I hate to have questions coming at you from too many directions, but I'm wondering -

It would appear (if I'm understanding correctly) you have the Presto canner that will hold 7 qt jars - That would make it the 23 qt Presto 1781. Is the canner new, or new to you?

I'm asking because I'm still wondering how it boiled dry.... if I'm not mistaken, it comes with a dial gauge and a 15# one piece weight, people buying that canner have been purchasing an optional 3 piece weight (allows canning at 5, 10, 15# of pressure) when wishing to can by weighted gauge instead of the dial gauge included with the canner.

I don't mean to confuse you any further. Or discourage you either, everyone here wants you to be successful with your canning, to enjoy both the process and the products :)

Here is a link that might be useful: Is this your canner, are you using the dial gauge to read or do you have the 3-piece weight


Hi, no I dont have a guage just the 3 piece weight. I have only had 1 recipe ask for 15 weight. all the rest is 10 weights. Most of my recipes Ive done have been from my Ball book. and I feel safe with them . I have since throu out the foods I canned with the internet sites. I had the canner run out of water once but it has bothered me since . My manual said to put just a 4 inches of water in it . And it ran dry . since then Ive been adding more water . seems to be working and Iam following all the pre presuring times and after so I know thats right as Carol and Dave said , I did that right.I always let it cool off. and before . I always let the steam build up before putting the weight on . I guess I didnt make my self clear on some of the procedures. Ive seem to have everyone thinking Iam a complete idiot.Safety Is the most important issue here. I really appreate everyone helping me figure this out . I am sorry for my typing . Iam not the best when it comes to expressing what I want to say. Ive always been the type to look at a picture and completly duplicate it , But give me a pattern and Iam lost.We all know the steps inbetween are the important ones.LOL Thank you ,again.
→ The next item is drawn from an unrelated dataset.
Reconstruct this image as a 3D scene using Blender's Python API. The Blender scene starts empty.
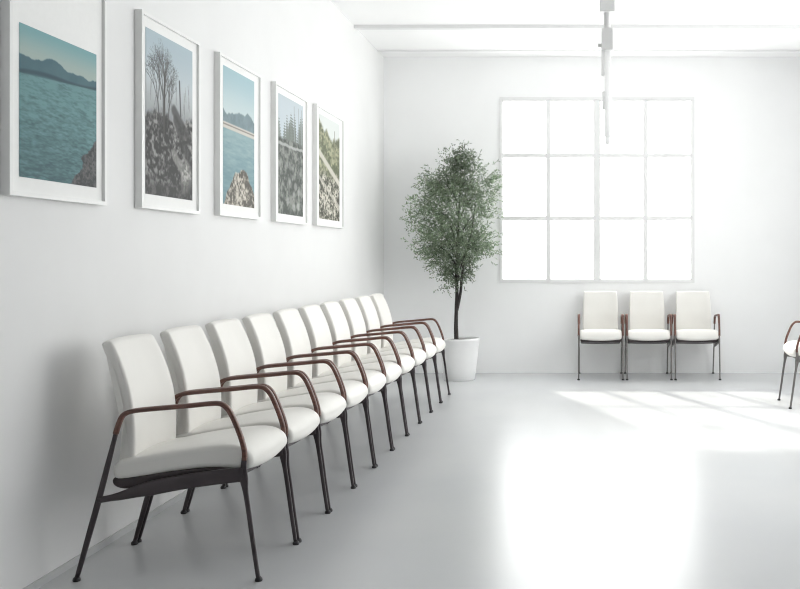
import bpy, bmesh, math, random
import numpy as np
from mathutils import Vector, Matrix

random.seed(7)
rng = np.random.default_rng(11)
scene = bpy.context.scene
COL = scene.collection
PI = math.pi

# ------------------------------------------------------------------ helpers
def lin(c):
    c = c / 255.0
    return c / 12.92 if c <= 0.04045 else ((c + 0.055) / 1.055) ** 2.4

def rgb(r, g, b):
    return (lin(r), lin(g), lin(b), 1.0)

def mat(name, color, rough=0.5, metal=0.0, spec=0.5, noise=0.0, nscale=20.0, bump=0.0, bscale=200.0, stretch=None):
    m = bpy.data.materials.new(name)
    m.use_nodes = True
    nt = m.node_tree
    b = nt.nodes['Principled BSDF']
    b.inputs['Base Color'].default_value = color
    b.inputs['Roughness'].default_value = rough
    b.inputs['Metallic'].default_value = metal
    b.inputs['Specular IOR Level'].default_value = spec
    tc = nt.nodes.new('ShaderNodeTexCoord')
    src = tc.outputs['Object']
    if stretch:
        mp = nt.nodes.new('ShaderNodeMapping')
        mp.inputs['Scale'].default_value = stretch
        nt.links.new(src, mp.inputs['Vector'])
        src = mp.outputs['Vector']
    if noise > 0:
        n = nt.nodes.new('ShaderNodeTexNoise')
        n.inputs['Scale'].default_value = nscale
        n.inputs['Detail'].default_value = 4
        nt.links.new(src, n.inputs['Vector'])
        r = nt.nodes.new('ShaderNodeValToRGB')
        lo = tuple(max(0, c * (1 - noise)) for c in color[:3]) + (1,)
        hi = tuple(min(1, c * (1 + noise)) for c in color[:3]) + (1,)
        r.color_ramp.elements[0].position = 0.3
        r.color_ramp.elements[1].position = 0.7
        r.color_ramp.elements[0].color = lo
        r.color_ramp.elements[1].color = hi
        nt.links.new(n.outputs['Fac'], r.inputs['Fac'])
        nt.links.new(r.outputs['Color'], b.inputs['Base Color'])
    if bump > 0:
        n2 = nt.nodes.new('ShaderNodeTexNoise')
        n2.inputs['Scale'].default_value = bscale
        n2.inputs['Detail'].default_value = 3
        nt.links.new(src, n2.inputs['Vector'])
        bp = nt.nodes.new('ShaderNodeBump')
        bp.inputs['Strength'].default_value = bump
        bp.inputs['Distance'].default_value = 0.002
        nt.links.new(n2.outputs['Fac'], bp.inputs['Height'])
        nt.links.new(bp.outputs['Normal'], b.inputs['Normal'])
    return m

def attr_mat(name, rough=0.5, spec=0.5, translucent=0.0):
    m = bpy.data.materials.new(name)
    m.use_nodes = True
    nt = m.node_tree
    b = nt.nodes['Principled BSDF']
    a = nt.nodes.new('ShaderNodeVertexColor')
    a.layer_name = 'Col'
    nt.links.new(a.outputs['Color'], b.inputs['Base Color'])
    b.inputs['Roughness'].default_value = rough
    b.inputs['Specular IOR Level'].default_value = spec
    if translucent:
        tr = nt.nodes.new('ShaderNodeBsdfTranslucent')
        nt.links.new(a.outputs['Color'], tr.inputs['Color'])
        mx = nt.nodes.new('ShaderNodeMixShader')
        mx.inputs['Fac'].default_value = translucent
        nt.links.new(b.outputs['BSDF'], mx.inputs[1])
        nt.links.new(tr.outputs['BSDF'], mx.inputs[2])
        nt.links.new(mx.outputs['Shader'], nt.nodes['Material Output'].inputs['Surface'])
    return m

def obj(name, bm, m, parent=None, smooth=False, mtx=None):
    me = bpy.data.meshes.new(name)
    bmesh.ops.recalc_face_normals(bm, faces=bm.faces)
    bm.to_mesh(me)
    bm.free()
    if smooth:
        for p in me.polygons:
            p.use_smooth = len(p.vertices) <= 4
    o = bpy.data.objects.new(name, me)
    me.materials.append(m)
    COL.objects.link(o)
    if parent:
        o.parent = parent
    return o

def tag(o, label=None, cat=None, group=None, kind=None):
    if label: o['label'] = label
    if cat: o['category'] = cat
    if group: o['group'] = group
    if kind: o['kind'] = kind
    return o

def thing(name, label, cat, loc=(0, 0, 0), rotz=0, group=None):
    o = bpy.data.objects.new(name, None)
    o.empty_display_size = 0.1
    COL.objects.link(o)
    o.location = loc
    o.rotation_euler = (0, 0, rotz)
    return tag(o, label, cat, group)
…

Jamie

RE: New to canning.

  • Posted by morz8 Z8 Wa coast (My Page) on
    Tue, Aug 30, 11 at 21:23

I can relate to that, I can learn something much more quickly watching someone that reading the instructions (sometimes over and over). Cooking no exception.
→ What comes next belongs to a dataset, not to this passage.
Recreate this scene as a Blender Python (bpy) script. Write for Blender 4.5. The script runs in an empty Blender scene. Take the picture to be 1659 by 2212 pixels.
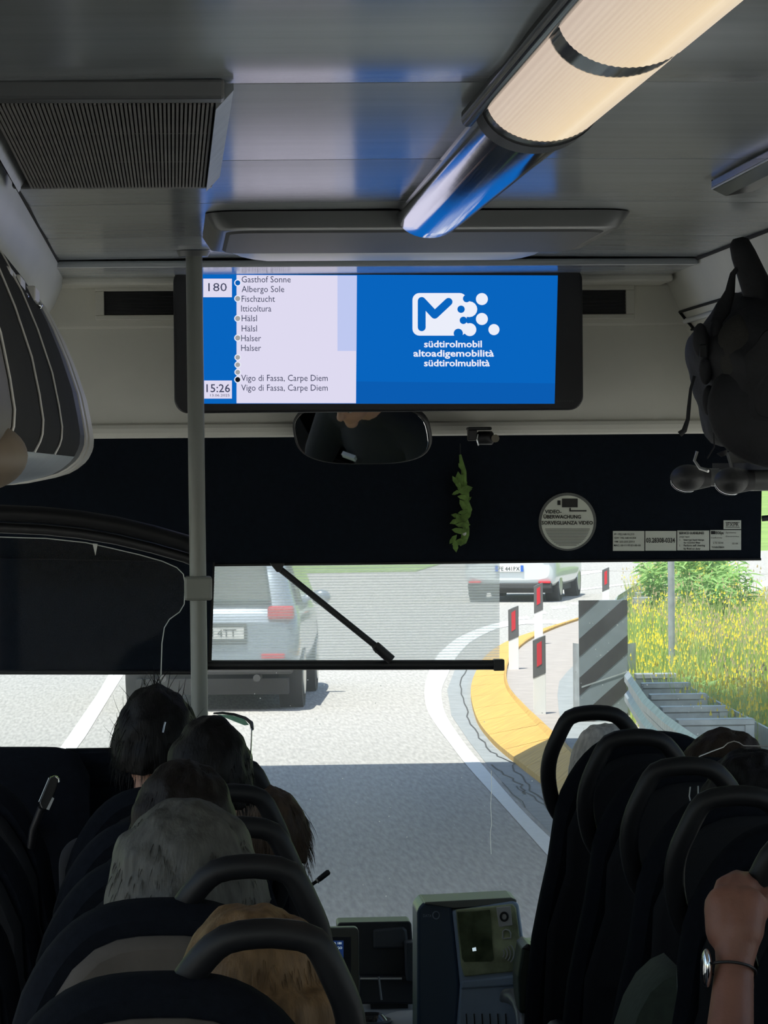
import bpy, bmesh, math, random
import numpy as np
from mathutils import Vector, Matrix, noise
random.seed(7)
C = bpy.context.scene.collection
S = bpy.context.scene
# ------------------------------------------------------------------ camera
W, H, F = 1659.0, 2212.0, 7373.0           # the photograph is a long lens view down the aisle
EYE = Vector((0, 0, 2.6))
VPX, VPY, ROLL = 375.0, 1010.0, 0.009
tx, ty = VPX - W / 2, -(VPY - H / 2)
ux = tx * math.cos(ROLL) + ty * math.sin(ROLL)
uy = -tx * math.sin(ROLL) + ty * math.cos(ROLL)
th = math.atan(uy / F)
psi = math.atan(-ux / F * math.cos(th))
fwd = Vector((math.sin(psi) * math.cos(th), math.cos(psi) * math.cos(th), -math.sin(th)))
rt0 = Vector((math.cos(psi), -math.sin(psi), 0))
up0 = rt0.cross(fwd)
RT = rt0 * math.cos(ROLL) - up0 * math.sin(ROLL)
UP = rt0 * math.sin(ROLL) + up0 * math.cos(ROLL)
cam = bpy.data.cameras.new('camera')
cam.sensor_fit = 'VERTICAL'; cam.sensor_height = 24.0
cam.lens = F / H * 24.0
cam.clip_start = 0.05; cam.clip_end = 3000
co = bpy.data.objects.new('camera', cam); C.objects.link(co)
mr = Matrix((RT, UP, -fwd)).transposed().to_4x4(); mr.translation = EYE
co.matrix_world = mr
S.camera = co
# ------------------------------------------------------------------ world, sun, exposure
wd = bpy.data.worlds.new('sky'); S.world = wd; wd.use_nodes = True
wn = wd.node_tree.nodes; wn.clear()
wo = wn.new('ShaderNodeOutputWorld'); wb = wn.new('ShaderNodeBackground'); ws = wn.new('ShaderNodeTexSky')
ws.sky_type = 'NISHITA'; ws.sun_disc = False
ws.sun_elevation = math.radians(52); ws.sun_rotation = math.radians(-150)
ws.air_density = 1.0; ws.dust_density = 1.5
wb.inputs[1].default_value = 0.18
wd.node_tree.links.new(ws.outputs[0], wb.inputs[0]); wd.node_tree.links.new(wb.outputs[0], wo.inputs[0])
sun = bpy.data.lights.new('sun', 'SUN'); sun.energy = 4.6; sun.angle = math.radians(0.53); sun.color = (1.0, 0.955, 0.88)
so = bpy.data.objects.new('sun', sun); C.objects.link(so)
SUNV = Vector((-0.15, -0.24, 0.92)).normalized()
so.rotation_euler = SUNV.to_track_quat('Z', 'Y').to_euler()
S.view_settings.view_transform = 'Standard'; S.view_settings.look = 'None'
EXP = 0.6
S.view_settings.exposure = EXP; S.view_settings.gamma = 1.0; S.view_settings.use_curve_mapping = False
S.cycles.max_bounces = 8; S.cycles.diffuse_bounces = 4; S.cycles.transparent_max_bounces = 16
S.cycles.use_denoising = True
S.cycles.sample_clamp_indirect = 4.0
S.cycles.caustics_reflective = False; S.cycles.caustics_refractive = False

def ray(u, v):
    return fwd + RT * ((u - W / 2) / F) + UP * (-(v - H / 2) / F)
def P(u, v, Y):                            # point on the cross-section of the bus at distance Y
    d = ray(u, v); return EYE + d * (Y / d.y)
def G(u, v, z=0.0):                        # point on the ground (or on a level z)
    d = ray(u, v); return EYE + d * ((z - EYE.z) / d.z)
def G2(u, v, z=0.0):
    g = G(u, v, z); return (g.x, g.y, z)

# ------------------------------------------------------------------ materials
def mat(name, col, rough=0.6, metal=0.0, var=0.0, scale=8.0, bump=0.0, bscale=200.0, spec=0.5, emit=None, stretch=None, trans=0.0, coat=0.0, sheen=0.0):
    m = bpy.data.materials.new(name); m.use_nodes = True
    nt = m.node_tree; b = nt.nodes['Principled BSDF']
    b.inputs['Base Color'].default_value = (*col, 1)
    b.inputs['Roughness'].default_value = rough
    b.inputs['Metallic'].default_value = metal
    b.inputs['Specular IOR Level'].default_value = spec
    b.inputs['Coat Weight'].default_value = coat
    b.inputs['Sheen Weight'].default_value = sheen
    b.inputs['Transmission Weight'].default_value = trans
    tc = nt.nodes.new('ShaderNodeTexCoord'); mp = nt.nodes.new('ShaderNodeMapping')
    nt.links.new(tc.outputs['Object'], mp.inputs[0])
    if stretch: mp.inputs['Scale'].default_value = stretch
    if var > 0:
        n = nt.nodes.new('ShaderNodeTexNoise'); n.inputs['Scale'].default_value = scale; n.inputs['Detail'].default_value = 6
        r = nt.nodes.new('ShaderNodeMapRange'); r.inputs[3].default_value = 1 - var; r.inputs[4].default_value = 1 + var
        r.inputs[1].default_value = .3; r.inputs[2].default_value = .7
        hs = nt.nodes.new('ShaderNodeHueSaturation'); hs.inputs['Color'].default_value = (*col, 1)
        nt.links.new(mp.outputs[0], n.inputs[0]); nt.links.new(n.outputs[0], r.inputs[0])
        nt.links.new(r.outputs[0], hs.inputs['Value']); nt.links.new(hs.outputs[0], b.inputs['Base Color'])
    if bump > 0:
        n2 = nt.nodes.new('ShaderNodeTexNoise'); n2.inputs['Scale'].default_value = bscale; n2.inputs['Detail'].default_value = 3
        bp = nt.nodes.new('ShaderNodeBump'); bp.inputs['Strength'].default_value = bump; bp.inputs['Distance'].default_value = 0.002
        nt.links.new(mp.outputs[0], n2.inputs[0]); nt.links.new(n2.outputs[0], bp.inputs['Height']); nt.links.new(bp.outputs[0], b.inputs['Normal'])
    if emit is not None:
        b.inputs['Emission Color'].default_value = (*emit[0], 1); b.inputs['Emission Strength'].default_value = emit[1]
    return m
def srgb(r, g, b):
    f = lambda c: (c / 255 / 12.92) if c / 255 <= 0.04045 else ((c / 255 + 0.055) / 1.055) ** 2.4
    return (f(r), f(g), f(b))
def emi(name, col, st=1.0):
    m = bpy.data.materials.new(name); m.use_nodes = True
    nt = m.node_tree; nt.nodes.clear()
    o = nt.nodes.new('ShaderNodeOutputMaterial'); e = nt.nodes.new('ShaderNodeEmission')
    e.inputs[0].default_value = (*col, 1); e.inputs[1].default_value = st / 2 ** EXP
    nt.links.new(e.outputs[0], o.inputs[0]); return m
def glassmat(name, tint, dust, dustcol, gloss=0.04, var=0.0):
    m = bpy.data.materials.new(name); m.use_nodes = True
    nt = m.node_tree; nt.nodes.clear()
    o = nt.nodes.new('ShaderNodeOutputMaterial'); t = nt.nodes.new('ShaderNodeBsdfTransparent'); t.inputs[0].default_value = (*tint, 1)
    d = nt.nodes.new('ShaderNodeBsdfTranslucent'); d.inputs[0].default_value = (*dustcol, 1)
    g = nt.nodes.new('ShaderNodeBsdfGlossy'); g.inputs['Roughness'].default_value = 0.03
    m1 = nt.nodes.new('ShaderNodeMixShader'); m2 = nt.nodes.new('ShaderNodeMixShader')
    m1.inputs[0].default_value = dust; m2.inputs[0].default_value = gloss
    if var:
        tc = nt.nodes.new('ShaderNodeTexCoord'); n = nt.nodes.new('ShaderNodeTexNoise'); n.inputs['Scale'].default_value = 3; n.inputs['Detail'].default_value = 8
        r = nt.nodes.new('ShaderNodeMapRange'); r.inputs[1].default_value = .35; r.inputs[2].default_value = .65
        r.inputs[3].default_value = dust * (1 - var); r.inputs[4].default_value = dust * (1 + var)
        nt.links.new(tc.outputs['Object'], n.inputs[0]); nt.links.new(n.outputs[0], r.inputs[0]); nt.links.new(r.outputs[0], m1.inputs[0])
    nt.links.new(t.outputs[0], m1.inputs[1]); nt.links.new(d.outputs[0], m1.inputs[2])
    nt.links.new(m1.outputs[0], m2.inputs[1]); nt.links.new(g.outputs[0], m2.inputs[2]); nt.links.new(m2.outputs[0], o.inputs[0])
    return m

M = {}
M['ceil'] = mat('ceiling_laminate', (.42, .45, .465), .16, var=.06, scale=3, bump=.04, bscale=60, stretch=(.4, 6, 1))
M['ceildark'] = mat('ceiling_moulding_grey', (.15, .155, .155), .3, var=.05)
M['header'] = mat('header_cream_vinyl', (.76, .75, .67), .6, var=.05, scale=4, bump=.2, bscale=500)
M['duct'] = mat('duct_panel_pale', (.75, .77, .77), .32, var=.12, scale=2.5, stretch=(1, .4, 1))
M['dark'] = mat('black_plastic', (.012, .012, .014), .45, var=.2, bump=.1, bscale=400)
M['darkgloss'] = mat('black_gloss', (.008, .008, .009), .12)
M['charcoal'] = mat('charcoal_plastic', (.035, .036, .038), .5, var=.1, bump=.15, bscale=300)
M['grille'] = mat('grille_grey', (.34, .325, .30), .55, var=.12, scale=14)
M['grilleframe'] = mat('grille_frame', (.62, .66, .68), .35, var=.1, scale=20)
M['gap'] = mat('gap_black', (.01, .01, .01), .9)
M['chrome'] = mat('chrome', (.75, .78, .80), .08, metal=1.0, bump=.04, bscale=18)
M['steel'] = mat('brushed_steel', (.45, .45, .44), .32, metal=.9, var=.1)
M['pole'] = mat('pole_grey_coating', (.20, .21, .19), .38, var=.05)
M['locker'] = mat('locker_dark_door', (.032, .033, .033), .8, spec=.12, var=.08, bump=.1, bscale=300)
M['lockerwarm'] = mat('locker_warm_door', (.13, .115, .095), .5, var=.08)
M['silver'] = mat('silver_underside', (.42, .47, .52), .3, metal=.3, var=.06)
M['trimlight'] = mat('satin_trim', (.82, .80, .74), .3, metal=.1, var=.08)
M['wall'] = mat('side_wall_grey', (.40, .40, .38), .6, var=.08)
M['floor'] = mat('bus_floor_vinyl', (.05, .052, .055), .6, var=.25, scale=60)
M['seatdark'] = mat('seat_navy_fabric', (.0045, .0058, .009), .95, var=.25, scale=90, bump=.4, bscale=700, spec=.12)
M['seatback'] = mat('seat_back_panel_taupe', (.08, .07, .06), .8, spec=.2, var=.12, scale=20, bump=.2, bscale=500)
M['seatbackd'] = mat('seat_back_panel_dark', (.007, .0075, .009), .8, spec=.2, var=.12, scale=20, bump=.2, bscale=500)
M['handle'] = mat('handle_rubber', (.006, .0065, .008), .5, var=.1, spec=.3)
M['glass'] = glassmat('windscreen_glass', (.95, .98, .97), .045, (.85, .9, 1.0), .008, .35)
M['sideglass'] = glassmat('tinted_side_glass', (.92, .95, .94), .01, (.8, .8, .8), .05)
M['partglass'] = glassmat('smoked_partition_glass', (.93, .94, .94), .004, (.4, .4, .4), .003)
M['edge'] = mat('painted_edge_highlight', (.55, .58, .55), .2, spec=.8)
M['blind'] = mat('black_blind_fabric', (.0075, .0105, .017), .95, spec=.1, var=.15, scale=60, bump=.2, bscale=600)
M['skin'] = mat('skin_light', (.42, .22, .15), .5, var=.08, scale=20, bump=.1, bscale=250)
M['shirtblack'] = mat('black_polo_cloth', (.012, .012, .014), .9, var=.2)
M['shirtdark'] = mat('dark_cloth', (.008, .009, .013), .95, spec=.1, var=.2)
M['shirtgreen'] = mat('dark_green_cloth', (.045, .065, .05), .9, var=.2, scale=40, bump=.3)
M['trouser'] = mat('dark_trousers', (.02, .02, .03), .9, var=.2)
M['eyewhite'] = mat('eye_white', (.7, .7, .68), .2)
M['shoe'] = mat('shoe_black', (.01, .01, .01), .5)
M['pack'] = mat('backpack_black_nylon', (.006, .0065, .009), .75, var=.3, scale=30, bump=.5, bscale=120)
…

Thanks for taking the time to ease my concern, I'm glad to know you have the three piece weight. All my canners are weighted, not dial gauge, but the Presto isn't one I own.

RE: New to canning.

As long as you're clear and we're clear, that's what matters. I hope you continue to can and enjoy the feeling of accomplishment that comes with preserving your own food.

I don't think anyone thought you were an idiot. Sometimes communication is tricky, especially when there are a lot of issues.

We want you to feel you can come here and get the help you need.


RE: New to canning.

If you live in Florida, where I don't think any place is 1000 feet elevation or more, all canning recipes are pressure canned at 10 pounds.
There is no advantage to cooking at 15 pounds, as you say one recipe required, except to even more overcook your food and possibly make it mushy.
You can quickly find the elevation of your city (and even your house) by doing an internet check.